Your task: Could you write out the opening lines of the data, word for word, stopping after the line that contains "COL = sc.collection"?

--- Start ---

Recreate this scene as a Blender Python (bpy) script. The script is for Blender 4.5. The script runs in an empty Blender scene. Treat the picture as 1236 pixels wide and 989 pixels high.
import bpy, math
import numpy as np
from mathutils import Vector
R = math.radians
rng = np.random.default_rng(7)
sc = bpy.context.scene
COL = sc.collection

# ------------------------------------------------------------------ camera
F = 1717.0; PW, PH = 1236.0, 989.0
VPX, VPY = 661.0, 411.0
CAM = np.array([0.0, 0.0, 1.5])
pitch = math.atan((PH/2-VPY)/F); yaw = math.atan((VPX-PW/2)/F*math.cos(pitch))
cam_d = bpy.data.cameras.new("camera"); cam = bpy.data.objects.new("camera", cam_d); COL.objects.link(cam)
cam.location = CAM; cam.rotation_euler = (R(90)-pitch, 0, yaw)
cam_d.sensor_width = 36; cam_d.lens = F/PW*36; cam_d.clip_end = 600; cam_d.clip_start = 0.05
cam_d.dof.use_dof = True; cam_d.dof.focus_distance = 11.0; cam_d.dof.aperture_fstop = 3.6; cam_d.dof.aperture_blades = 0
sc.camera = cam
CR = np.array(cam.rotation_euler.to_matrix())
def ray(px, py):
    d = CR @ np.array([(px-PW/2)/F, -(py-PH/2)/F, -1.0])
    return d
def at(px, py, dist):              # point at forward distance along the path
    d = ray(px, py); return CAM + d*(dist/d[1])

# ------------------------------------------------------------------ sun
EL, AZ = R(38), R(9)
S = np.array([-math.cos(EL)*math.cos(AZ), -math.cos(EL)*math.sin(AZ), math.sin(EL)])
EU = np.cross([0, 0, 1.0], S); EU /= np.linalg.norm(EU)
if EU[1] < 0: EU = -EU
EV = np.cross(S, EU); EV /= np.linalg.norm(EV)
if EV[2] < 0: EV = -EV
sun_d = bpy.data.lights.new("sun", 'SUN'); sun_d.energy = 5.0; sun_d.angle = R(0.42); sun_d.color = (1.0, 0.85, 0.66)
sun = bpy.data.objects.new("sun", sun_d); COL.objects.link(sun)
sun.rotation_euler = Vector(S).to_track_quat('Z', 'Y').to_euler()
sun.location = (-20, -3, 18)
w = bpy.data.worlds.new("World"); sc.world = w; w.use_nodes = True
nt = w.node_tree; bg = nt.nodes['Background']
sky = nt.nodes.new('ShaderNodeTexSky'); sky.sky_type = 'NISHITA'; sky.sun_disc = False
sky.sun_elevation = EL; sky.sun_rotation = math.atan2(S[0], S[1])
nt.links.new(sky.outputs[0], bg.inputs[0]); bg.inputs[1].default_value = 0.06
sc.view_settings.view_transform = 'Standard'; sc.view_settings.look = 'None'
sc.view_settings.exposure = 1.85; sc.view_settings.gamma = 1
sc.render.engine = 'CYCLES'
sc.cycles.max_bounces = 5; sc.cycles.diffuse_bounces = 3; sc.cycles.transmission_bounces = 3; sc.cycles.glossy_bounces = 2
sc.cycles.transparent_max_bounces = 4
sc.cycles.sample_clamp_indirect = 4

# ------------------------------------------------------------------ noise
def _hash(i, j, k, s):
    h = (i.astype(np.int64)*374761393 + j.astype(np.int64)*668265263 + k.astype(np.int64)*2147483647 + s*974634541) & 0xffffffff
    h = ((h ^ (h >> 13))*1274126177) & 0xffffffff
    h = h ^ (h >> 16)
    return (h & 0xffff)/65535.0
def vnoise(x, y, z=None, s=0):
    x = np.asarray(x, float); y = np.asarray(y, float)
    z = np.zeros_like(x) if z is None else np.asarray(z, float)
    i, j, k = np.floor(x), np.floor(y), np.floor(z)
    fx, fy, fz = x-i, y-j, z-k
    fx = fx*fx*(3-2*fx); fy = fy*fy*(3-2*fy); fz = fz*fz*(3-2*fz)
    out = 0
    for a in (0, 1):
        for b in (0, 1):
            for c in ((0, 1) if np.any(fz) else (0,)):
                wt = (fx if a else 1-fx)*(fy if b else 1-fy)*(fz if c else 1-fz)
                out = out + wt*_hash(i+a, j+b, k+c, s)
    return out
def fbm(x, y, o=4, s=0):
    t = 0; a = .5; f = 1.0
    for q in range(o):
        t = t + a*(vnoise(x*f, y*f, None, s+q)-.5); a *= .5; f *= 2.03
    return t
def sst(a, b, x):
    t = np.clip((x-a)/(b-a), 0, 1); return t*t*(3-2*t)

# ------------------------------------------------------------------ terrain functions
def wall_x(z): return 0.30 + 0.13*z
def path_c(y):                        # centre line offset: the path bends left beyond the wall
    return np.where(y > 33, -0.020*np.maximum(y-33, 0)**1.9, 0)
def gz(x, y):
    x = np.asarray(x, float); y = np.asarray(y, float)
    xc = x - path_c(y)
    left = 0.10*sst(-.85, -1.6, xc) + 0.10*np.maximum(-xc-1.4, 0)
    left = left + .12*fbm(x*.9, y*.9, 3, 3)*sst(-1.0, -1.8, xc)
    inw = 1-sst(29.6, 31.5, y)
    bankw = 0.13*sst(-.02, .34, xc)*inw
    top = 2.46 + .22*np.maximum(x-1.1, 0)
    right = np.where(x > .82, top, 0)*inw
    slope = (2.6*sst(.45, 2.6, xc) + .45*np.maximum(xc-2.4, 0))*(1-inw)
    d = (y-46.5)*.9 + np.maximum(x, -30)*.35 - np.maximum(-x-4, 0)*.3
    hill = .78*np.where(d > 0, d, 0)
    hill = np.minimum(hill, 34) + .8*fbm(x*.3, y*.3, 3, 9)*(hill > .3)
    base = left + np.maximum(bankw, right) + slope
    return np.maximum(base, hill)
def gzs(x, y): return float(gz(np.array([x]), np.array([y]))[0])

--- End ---

Final result:
Recreate this scene as a Blender Python (bpy) script. The script is for Blender 4.5. The script runs in an empty Blender scene. Treat the picture as 1236 pixels wide and 989 pixels high.
import bpy, math
import numpy as np
from mathutils import Vector
R = math.radians
rng = np.random.default_rng(7)
sc = bpy.context.scene
COL = sc.collection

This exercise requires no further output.